Every time I go into town, I stop at the horse stables at the edge of town to load up the bug tubs I carry in my Subaru hatchback. That’s going on the gardens, and, this year, it will also cover the paths. We’ve decided to try this instead of the usual bark mulch we buy.

mulched path

I think it looks very nice, and the plants are protected from dry spells. This stuff breaks down quickly, and improves the tilth of the soil. My soil is already on the acidic side, so that’s not great, but using hay mulch has its own problems–it doesn’t look as nice and it tends to add LOTS of weed seeds to the garden.

combined hay mulch and wood shavings

Still, I love to add old moldy hay to the garden–it’s perfect for improving soil and I have lots of it piled up in the hay mow. We recently bought a trumpet vine and planted it next to the wooden play set– I mulched it heavily with hay mostly to discourage the grass.
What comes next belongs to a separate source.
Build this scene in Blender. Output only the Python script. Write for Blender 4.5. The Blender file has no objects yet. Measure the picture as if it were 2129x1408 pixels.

Campsis radicans trumpet vine

In the meditation garden I am using the “lasagna” method: old tired dirt on the bottom layer, a layer of old hay, a layer of the wood shavings, another layer of hay, a layer of good compost, then a layer of wood shavings on the top. I’ll let it sit this year, and next year the worms et. al. will have made it into high quality garden soil.